The village will apply for an arts grant to pay for a mural on the McClure Moving and Storage building along Lincoln Street.

Trustee Elaine Sopchak has led efforts to secure permission from the company to host a large art installation that would be visible from the multi-use path.

“I thought it would be a really neat opportunity to both beautify the area and begin to introduce public art into the village, because we really don’t have any of that,” Sopchak said.

She went on to cite recent arts-based developments, like the introduction of SteAmFest and the opening of several studios, as proof people are interested in bringing more creativity into the public sphere.

“People are interested,” Sopchak said. “It would be really great to start embracing art more publicly.”

The trustees have tentatively agreed to use money from its economic development fund, raised by 1 cent on the tax rate, to cover some of the costs. And Sopchak, with the help of economic development and community relations assistant Darby Mayville, plans to write a letter of intent to the Vermont Arts Council, which annually distributes a $15,000 grant to bring art to existing or proposed infrastructure projects.

“From public bike racks and solar panels to a new bridge, the intent of the program is to renew a sense of pride for and connection to place through the development of community-centered public art that reflects the vision, values and creative spirit of Vermont communities,” the council’s grant guidelines say.

If chosen, the village can submit a full application in the spring, Sopchak said. She and Mayville have already formed a committee to help guide the project, including several art teachers from Essex schools and members of the Essex Historical Society. Noting the grant’s competitiveness, Sopchak hopes the village can pursue the mural even if it doesn’t secure the grant, but she said that will be a decision for the trustees.

Since the grant encourages public engagement, the group is trying to come up with ways to get the community involved, like possibly inviting residents to vote on several concepts.

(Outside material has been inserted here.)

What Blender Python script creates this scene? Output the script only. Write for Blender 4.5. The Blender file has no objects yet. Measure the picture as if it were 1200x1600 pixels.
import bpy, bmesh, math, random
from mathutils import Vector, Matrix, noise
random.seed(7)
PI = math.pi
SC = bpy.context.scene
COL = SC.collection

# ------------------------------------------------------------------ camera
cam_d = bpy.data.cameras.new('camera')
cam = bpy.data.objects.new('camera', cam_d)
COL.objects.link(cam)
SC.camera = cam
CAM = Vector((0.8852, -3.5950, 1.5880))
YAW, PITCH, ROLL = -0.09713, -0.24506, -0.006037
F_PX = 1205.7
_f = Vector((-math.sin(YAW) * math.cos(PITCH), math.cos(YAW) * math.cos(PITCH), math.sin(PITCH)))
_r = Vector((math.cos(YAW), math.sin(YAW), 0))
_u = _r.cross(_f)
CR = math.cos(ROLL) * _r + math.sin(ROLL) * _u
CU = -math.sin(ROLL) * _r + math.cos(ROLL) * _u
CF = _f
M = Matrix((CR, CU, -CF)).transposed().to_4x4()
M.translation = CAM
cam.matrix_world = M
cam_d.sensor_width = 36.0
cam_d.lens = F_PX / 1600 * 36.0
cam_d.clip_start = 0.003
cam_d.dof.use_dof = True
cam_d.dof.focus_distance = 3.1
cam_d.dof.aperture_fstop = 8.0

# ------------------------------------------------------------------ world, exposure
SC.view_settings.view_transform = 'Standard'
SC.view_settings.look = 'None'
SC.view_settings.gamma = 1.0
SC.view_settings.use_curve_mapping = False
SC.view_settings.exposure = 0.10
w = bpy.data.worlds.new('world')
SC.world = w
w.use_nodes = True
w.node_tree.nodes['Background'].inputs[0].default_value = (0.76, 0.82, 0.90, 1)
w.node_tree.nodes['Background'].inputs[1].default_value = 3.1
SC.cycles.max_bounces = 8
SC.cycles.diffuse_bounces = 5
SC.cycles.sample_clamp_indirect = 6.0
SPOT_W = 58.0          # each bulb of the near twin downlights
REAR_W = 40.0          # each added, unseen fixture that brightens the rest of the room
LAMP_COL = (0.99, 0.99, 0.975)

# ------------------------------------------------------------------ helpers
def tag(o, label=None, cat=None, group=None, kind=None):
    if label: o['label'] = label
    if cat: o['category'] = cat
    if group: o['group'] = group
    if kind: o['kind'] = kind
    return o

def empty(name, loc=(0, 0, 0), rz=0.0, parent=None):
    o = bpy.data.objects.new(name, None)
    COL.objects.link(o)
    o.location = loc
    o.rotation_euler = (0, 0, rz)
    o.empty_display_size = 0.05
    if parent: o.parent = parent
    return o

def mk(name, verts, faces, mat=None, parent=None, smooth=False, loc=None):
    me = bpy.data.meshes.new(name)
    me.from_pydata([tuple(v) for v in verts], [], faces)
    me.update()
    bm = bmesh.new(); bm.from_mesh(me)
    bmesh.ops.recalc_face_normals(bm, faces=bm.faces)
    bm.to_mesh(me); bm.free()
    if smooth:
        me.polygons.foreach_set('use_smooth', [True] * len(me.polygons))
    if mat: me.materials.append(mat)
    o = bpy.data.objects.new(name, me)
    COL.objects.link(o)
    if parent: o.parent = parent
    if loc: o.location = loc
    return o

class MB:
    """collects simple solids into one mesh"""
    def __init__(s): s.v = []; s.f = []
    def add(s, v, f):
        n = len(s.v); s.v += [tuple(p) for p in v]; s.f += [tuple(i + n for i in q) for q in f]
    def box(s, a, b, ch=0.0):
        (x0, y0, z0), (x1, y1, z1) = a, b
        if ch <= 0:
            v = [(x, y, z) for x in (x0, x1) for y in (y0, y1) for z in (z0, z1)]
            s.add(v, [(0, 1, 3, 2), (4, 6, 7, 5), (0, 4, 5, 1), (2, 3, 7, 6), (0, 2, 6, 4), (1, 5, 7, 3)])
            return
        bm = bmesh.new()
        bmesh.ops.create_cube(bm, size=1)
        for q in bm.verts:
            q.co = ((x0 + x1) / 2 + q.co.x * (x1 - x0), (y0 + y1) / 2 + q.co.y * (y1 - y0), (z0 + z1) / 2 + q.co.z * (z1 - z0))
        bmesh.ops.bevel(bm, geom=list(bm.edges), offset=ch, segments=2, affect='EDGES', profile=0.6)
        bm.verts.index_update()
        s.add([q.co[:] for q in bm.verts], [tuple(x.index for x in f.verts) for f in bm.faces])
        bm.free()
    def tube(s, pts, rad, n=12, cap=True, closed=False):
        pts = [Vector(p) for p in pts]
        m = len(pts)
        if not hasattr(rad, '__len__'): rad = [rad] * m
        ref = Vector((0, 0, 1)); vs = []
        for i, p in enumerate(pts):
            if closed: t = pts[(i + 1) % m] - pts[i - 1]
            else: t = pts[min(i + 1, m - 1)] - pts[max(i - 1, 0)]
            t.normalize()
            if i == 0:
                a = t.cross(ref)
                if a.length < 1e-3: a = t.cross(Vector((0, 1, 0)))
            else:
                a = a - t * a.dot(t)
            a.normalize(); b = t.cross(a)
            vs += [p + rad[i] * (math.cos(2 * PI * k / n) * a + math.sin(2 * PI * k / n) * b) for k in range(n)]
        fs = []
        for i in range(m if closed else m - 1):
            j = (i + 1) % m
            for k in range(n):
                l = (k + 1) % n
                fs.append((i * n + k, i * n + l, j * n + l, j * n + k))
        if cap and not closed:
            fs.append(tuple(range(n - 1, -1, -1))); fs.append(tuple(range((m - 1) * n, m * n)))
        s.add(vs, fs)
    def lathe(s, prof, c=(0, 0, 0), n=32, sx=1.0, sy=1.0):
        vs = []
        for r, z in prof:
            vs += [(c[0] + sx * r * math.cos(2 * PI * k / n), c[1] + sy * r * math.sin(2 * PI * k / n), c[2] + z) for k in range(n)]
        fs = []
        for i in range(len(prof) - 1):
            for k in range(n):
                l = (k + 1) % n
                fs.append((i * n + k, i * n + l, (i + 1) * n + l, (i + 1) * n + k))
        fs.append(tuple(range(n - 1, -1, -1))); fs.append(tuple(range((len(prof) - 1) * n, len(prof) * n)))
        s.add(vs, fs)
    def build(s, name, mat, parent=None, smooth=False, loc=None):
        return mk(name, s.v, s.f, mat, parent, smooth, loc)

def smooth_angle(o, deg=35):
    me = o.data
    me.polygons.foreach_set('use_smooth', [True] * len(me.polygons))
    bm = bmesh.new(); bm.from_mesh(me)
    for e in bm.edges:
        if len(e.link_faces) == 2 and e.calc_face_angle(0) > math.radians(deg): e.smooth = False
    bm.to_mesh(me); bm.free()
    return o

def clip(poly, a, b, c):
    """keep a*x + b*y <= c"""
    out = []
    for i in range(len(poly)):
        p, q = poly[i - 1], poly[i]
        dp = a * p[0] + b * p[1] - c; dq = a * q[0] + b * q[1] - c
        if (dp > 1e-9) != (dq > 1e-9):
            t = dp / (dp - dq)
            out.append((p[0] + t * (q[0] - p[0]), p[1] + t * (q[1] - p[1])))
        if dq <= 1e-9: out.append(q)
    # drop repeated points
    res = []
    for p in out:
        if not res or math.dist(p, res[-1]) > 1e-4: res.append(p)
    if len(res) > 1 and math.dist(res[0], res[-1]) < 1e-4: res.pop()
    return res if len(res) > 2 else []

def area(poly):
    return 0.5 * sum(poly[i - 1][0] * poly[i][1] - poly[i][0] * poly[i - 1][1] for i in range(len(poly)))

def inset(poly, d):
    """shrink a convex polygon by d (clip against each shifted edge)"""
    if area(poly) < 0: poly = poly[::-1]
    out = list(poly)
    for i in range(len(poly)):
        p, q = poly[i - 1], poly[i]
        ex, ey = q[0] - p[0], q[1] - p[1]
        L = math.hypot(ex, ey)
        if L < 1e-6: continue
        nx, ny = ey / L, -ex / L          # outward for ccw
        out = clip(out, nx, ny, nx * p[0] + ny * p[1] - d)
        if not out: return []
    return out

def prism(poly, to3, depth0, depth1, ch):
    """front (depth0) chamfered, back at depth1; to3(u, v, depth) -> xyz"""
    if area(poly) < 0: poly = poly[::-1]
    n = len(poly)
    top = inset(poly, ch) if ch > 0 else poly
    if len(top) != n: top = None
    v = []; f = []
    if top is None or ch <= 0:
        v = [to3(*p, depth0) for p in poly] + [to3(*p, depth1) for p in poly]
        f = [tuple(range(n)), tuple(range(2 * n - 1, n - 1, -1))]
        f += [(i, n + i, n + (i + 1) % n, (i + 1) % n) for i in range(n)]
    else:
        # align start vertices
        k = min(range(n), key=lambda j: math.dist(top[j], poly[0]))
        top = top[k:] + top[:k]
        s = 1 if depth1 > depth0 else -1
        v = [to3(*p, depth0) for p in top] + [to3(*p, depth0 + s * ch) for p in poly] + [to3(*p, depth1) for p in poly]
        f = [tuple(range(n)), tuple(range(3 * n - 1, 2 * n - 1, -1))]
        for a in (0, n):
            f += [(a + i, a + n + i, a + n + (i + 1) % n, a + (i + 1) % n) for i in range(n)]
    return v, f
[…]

She said a lot will depend on the chosen artist; the village plans to submit a request for proposal to find a qualified muralist.

The committee has yet to decide on a theme, but Sopchak believes it may be a good opportunity to “artistically figure out a way to tell the story of how Essex is one community.”

“It could be a means for us to express  our thoughts and feelings about our togetherness in a way that’s very, very different from how we’ve been doing it for the last many years,” she added.